- [INFORMATION PROVIDED]:
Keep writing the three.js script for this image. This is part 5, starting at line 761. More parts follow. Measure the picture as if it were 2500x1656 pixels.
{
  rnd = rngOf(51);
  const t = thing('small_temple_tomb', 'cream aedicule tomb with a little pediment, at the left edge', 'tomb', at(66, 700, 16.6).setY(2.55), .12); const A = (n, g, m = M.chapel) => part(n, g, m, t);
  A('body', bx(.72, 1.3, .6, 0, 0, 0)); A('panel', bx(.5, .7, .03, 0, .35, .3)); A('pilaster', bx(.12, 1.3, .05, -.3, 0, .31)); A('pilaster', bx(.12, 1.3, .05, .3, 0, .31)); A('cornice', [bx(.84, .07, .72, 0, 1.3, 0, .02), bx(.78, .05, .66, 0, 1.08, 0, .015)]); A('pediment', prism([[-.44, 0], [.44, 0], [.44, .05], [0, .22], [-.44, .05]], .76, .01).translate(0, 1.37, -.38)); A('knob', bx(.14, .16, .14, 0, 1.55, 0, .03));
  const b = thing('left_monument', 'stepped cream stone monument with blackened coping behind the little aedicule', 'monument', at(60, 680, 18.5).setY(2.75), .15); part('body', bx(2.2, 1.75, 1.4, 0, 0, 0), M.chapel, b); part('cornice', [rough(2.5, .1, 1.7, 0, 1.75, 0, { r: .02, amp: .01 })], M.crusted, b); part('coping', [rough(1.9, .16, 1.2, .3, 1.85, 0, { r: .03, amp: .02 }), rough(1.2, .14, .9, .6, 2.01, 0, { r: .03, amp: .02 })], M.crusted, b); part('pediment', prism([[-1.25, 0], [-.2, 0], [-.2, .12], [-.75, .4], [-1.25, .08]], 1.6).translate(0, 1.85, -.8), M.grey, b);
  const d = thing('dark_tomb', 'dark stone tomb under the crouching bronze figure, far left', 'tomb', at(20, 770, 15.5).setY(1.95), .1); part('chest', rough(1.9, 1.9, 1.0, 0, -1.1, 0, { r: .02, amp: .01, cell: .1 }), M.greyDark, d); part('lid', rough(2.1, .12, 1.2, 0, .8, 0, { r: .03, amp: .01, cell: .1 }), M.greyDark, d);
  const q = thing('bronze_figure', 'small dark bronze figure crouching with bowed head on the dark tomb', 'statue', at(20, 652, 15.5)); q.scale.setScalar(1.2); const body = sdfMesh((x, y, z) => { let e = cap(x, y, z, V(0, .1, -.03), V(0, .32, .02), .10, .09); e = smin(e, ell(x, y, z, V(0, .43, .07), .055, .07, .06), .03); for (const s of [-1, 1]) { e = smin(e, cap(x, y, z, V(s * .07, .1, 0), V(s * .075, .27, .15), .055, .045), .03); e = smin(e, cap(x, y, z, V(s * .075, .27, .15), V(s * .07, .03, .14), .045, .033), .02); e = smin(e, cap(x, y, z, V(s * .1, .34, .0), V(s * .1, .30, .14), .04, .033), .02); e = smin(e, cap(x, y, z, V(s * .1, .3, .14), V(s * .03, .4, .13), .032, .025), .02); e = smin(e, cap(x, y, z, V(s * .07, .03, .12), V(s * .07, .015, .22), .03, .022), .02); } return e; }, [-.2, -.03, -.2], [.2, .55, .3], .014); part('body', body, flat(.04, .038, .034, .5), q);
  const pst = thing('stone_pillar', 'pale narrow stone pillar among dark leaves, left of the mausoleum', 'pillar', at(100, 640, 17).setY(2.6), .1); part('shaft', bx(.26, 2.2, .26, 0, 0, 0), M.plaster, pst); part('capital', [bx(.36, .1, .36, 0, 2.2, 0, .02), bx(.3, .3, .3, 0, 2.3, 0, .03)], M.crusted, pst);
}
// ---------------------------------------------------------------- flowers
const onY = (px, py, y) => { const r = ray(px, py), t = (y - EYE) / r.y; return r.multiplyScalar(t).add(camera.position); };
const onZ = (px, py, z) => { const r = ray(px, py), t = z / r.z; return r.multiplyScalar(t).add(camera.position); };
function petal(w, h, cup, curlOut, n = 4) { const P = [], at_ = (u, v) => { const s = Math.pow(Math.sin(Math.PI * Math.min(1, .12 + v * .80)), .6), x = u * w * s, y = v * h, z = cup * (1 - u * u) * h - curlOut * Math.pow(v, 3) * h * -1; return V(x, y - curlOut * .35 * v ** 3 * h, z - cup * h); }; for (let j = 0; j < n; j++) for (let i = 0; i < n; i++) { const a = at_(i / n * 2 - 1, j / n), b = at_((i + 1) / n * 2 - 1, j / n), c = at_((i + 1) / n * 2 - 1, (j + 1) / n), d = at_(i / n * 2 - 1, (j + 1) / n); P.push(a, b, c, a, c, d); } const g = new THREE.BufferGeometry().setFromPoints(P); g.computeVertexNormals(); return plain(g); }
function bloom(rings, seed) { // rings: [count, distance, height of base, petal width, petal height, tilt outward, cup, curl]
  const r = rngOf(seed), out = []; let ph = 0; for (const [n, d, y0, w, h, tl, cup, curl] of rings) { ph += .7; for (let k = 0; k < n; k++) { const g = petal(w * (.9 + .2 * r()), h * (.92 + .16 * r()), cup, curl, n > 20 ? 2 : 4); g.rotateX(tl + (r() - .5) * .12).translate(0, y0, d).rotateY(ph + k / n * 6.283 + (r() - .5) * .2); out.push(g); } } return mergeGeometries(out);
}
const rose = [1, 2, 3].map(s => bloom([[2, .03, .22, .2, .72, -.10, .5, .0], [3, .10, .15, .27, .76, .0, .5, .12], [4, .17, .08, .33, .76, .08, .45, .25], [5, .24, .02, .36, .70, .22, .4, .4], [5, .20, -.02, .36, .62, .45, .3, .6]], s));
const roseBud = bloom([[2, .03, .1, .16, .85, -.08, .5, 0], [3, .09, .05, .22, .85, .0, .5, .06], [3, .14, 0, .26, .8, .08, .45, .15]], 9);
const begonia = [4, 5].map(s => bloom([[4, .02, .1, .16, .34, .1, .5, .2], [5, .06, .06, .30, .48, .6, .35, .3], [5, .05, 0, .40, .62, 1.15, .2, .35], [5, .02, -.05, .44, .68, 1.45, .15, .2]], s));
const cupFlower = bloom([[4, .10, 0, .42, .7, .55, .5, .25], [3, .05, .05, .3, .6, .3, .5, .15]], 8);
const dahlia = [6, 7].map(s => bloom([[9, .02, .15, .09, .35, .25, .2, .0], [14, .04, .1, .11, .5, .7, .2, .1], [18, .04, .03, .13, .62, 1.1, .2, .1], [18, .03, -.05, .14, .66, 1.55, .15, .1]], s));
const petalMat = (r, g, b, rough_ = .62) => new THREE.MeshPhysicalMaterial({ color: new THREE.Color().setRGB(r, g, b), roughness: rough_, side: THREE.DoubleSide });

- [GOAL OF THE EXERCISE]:
Reproduce all of the data exactly as given.

- [REPLY]:
Keep writing the three.js script for this image. This is part 5, starting at line 761. More parts follow. Measure the picture as if it were 2500x1656 pixels.
{
  rnd = rngOf(51);
  const t = thing('small_temple_tomb', 'cream aedicule tomb with a little pediment, at the left edge', 'tomb', at(66, 700, 16.6).setY(2.55), .12); const A = (n, g, m = M.chapel) => part(n, g, m, t);
  A('body', bx(.72, 1.3, .6, 0, 0, 0)); A('panel', bx(.5, .7, .03, 0, .35, .3)); A('pilaster', bx(.12, 1.3, .05, -.3, 0, .31)); A('pilaster', bx(.12, 1.3, .05, .3, 0, .31)); A('cornice', [bx(.84, .07, .72, 0, 1.3, 0, .02), bx(.78, .05, .66, 0, 1.08, 0, .015)]); A('pediment', prism([[-.44, 0], [.44, 0], [.44, .05], [0, .22], [-.44, .05]], .76, .01).translate(0, 1.37, -.38)); A('knob', bx(.14, .16, .14, 0, 1.55, 0, .03));
  const b = thing('left_monument', 'stepped cream stone monument with blackened coping behind the little aedicule', 'monument', at(60, 680, 18.5).setY(2.75), .15); part('body', bx(2.2, 1.75, 1.4, 0, 0, 0), M.chapel, b); part('cornice', [rough(2.5, .1, 1.7, 0, 1.75, 0, { r: .02, amp: .01 })], M.crusted, b); part('coping', [rough(1.9, .16, 1.2, .3, 1.85, 0, { r: .03, amp: .02 }), rough(1.2, .14, .9, .6, 2.01, 0, { r: .03, amp: .02 })], M.crusted, b); part('pediment', prism([[-1.25, 0], [-.2, 0], [-.2, .12], [-.75, .4], [-1.25, .08]], 1.6).translate(0, 1.85, -.8), M.grey, b);
  const d = thing('dark_tomb', 'dark stone tomb under the crouching bronze figure, far left', 'tomb', at(20, 770, 15.5).setY(1.95), .1); part('chest', rough(1.9, 1.9, 1.0, 0, -1.1, 0, { r: .02, amp: .01, cell: .1 }), M.greyDark, d); part('lid', rough(2.1, .12, 1.2, 0, .8, 0, { r: .03, amp: .01, cell: .1 }), M.greyDark, d);
  const q = thing('bronze_figure', 'small dark bronze figure crouching with bowed head on the dark tomb', 'statue', at(20, 652, 15.5)); q.scale.setScalar(1.2); const body = sdfMesh((x, y, z) => { let e = cap(x, y, z, V(0, .1, -.03), V(0, .32, .02), .10, .09); e = smin(e, ell(x, y, z, V(0, .43, .07), .055, .07, .06), .03); for (const s of [-1, 1]) { e = smin(e, cap(x, y, z, V(s * .07, .1, 0), V(s * .075, .27, .15), .055, .045), .03); e = smin(e, cap(x, y, z, V(s * .075, .27, .15), V(s * .07, .03, .14), .045, .033), .02); e = smin(e, cap(x, y, z, V(s * .1, .34, .0), V(s * .1, .30, .14), .04, .033), .02); e = smin(e, cap(x, y, z, V(s * .1, .3, .14), V(s * .03, .4, .13), .032, .025), .02); e = smin(e, cap(x, y, z, V(s * .07, .03, .12), V(s * .07, .015, .22), .03, .022), .02); } return e; }, [-.2, -.03, -.2], [.2, .55, .3], .014); part('body', body, flat(.04, .038, .034, .5), q);
  const pst = thing('stone_pillar', 'pale narrow stone pillar among dark leaves, left of the mausoleum', 'pillar', at(100, 640, 17).setY(2.6), .1); part('shaft', bx(.26, 2.2, .26, 0, 0, 0), M.plaster, pst); part('capital', [bx(.36, .1, .36, 0, 2.2, 0, .02), bx(.3, .3, .3, 0, 2.3, 0, .03)], M.crusted, pst);
}
// ---------------------------------------------------------------- flowers
const onY = (px, py, y) => { const r = ray(px, py), t = (y - EYE) / r.y; return r.multiplyScalar(t).add(camera.position); };
const onZ = (px, py, z) => { const r = ray(px, py), t = z / r.z; return r.multiplyScalar(t).add(camera.position); };
function petal(w, h, cup, curlOut, n = 4) { const P = [], at_ = (u, v) => { const s = Math.pow(Math.sin(Math.PI * Math.min(1, .12 + v * .80)), .6), x = u * w * s, y = v * h, z = cup * (1 - u * u) * h - curlOut * Math.pow(v, 3) * h * -1; return V(x, y - curlOut * .35 * v ** 3 * h, z - cup * h); }; for (let j = 0; j < n; j++) for (let i = 0; i < n; i++) { const a = at_(i / n * 2 - 1, j / n), b = at_((i + 1) / n * 2 - 1, j / n), c = at_((i + 1) / n * 2 - 1, (j + 1) / n), d = at_(i / n * 2 - 1, (j + 1) / n); P.push(a, b, c, a, c, d); } const g = new THREE.BufferGeometry().setFromPoints(P); g.computeVertexNormals(); return plain(g); }
function bloom(rings, seed) { // rings: [count, distance, height of base, petal width, petal height, tilt outward, cup, curl]
  const r = rngOf(seed), out = []; let ph = 0; for (const [n, d, y0, w, h, tl, cup, curl] of rings) { ph += .7; for (let k = 0; k < n; k++) { const g = petal(w * (.9 + .2 * r()), h * (.92 + .16 * r()), cup, curl, n > 20 ? 2 : 4); g.rotateX(tl + (r() - .5) * .12).translate(0, y0, d).rotateY(ph + k / n * 6.283 + (r() - .5) * .2); out.push(g); } } return mergeGeometries(out);
}
const rose = [1, 2, 3].map(s => bloom([[2, .03, .22, .2, .72, -.10, .5, .0], [3, .10, .15, .27, .76, .0, .5, .12], [4, .17, .08, .33, .76, .08, .45, .25], [5, .24, .02, .36, .70, .22, .4, .4], [5, .20, -.02, .36, .62, .45, .3, .6]], s));
const roseBud = bloom([[2, .03, .1, .16, .85, -.08, .5, 0], [3, .09, .05, .22, .85, .0, .5, .06], [3, .14, 0, .26, .8, .08, .45, .15]], 9);
const begonia = [4, 5].map(s => bloom([[4, .02, .1, .16, .34, .1, .5, .2], [5, .06, .06, .30, .48, .6, .35, .3], [5, .05, 0, .40, .62, 1.15, .2, .35], [5, .02, -.05, .44, .68, 1.45, .15, .2]], s));
const cupFlower = bloom([[4, .10, 0, .42, .7, .55, .5, .25], [3, .05, .05, .3, .6, .3, .5, .15]], 8);
const dahlia = [6, 7].map(s => bloom([[9, .02, .15, .09, .35, .25, .2, .0], [14, .04, .1, .11, .5, .7, .2, .1], [18, .04, .03, .13, .62, 1.1, .2, .1], [18, .03, -.05, .14, .66, 1.55, .15, .1]], s));
const petalMat = (r, g, b, rough_ = .62) => new THREE.MeshPhysicalMaterial({ color: new THREE.Color().setRGB(r, g, b), roughness: rough_, side: THREE.DoubleSide });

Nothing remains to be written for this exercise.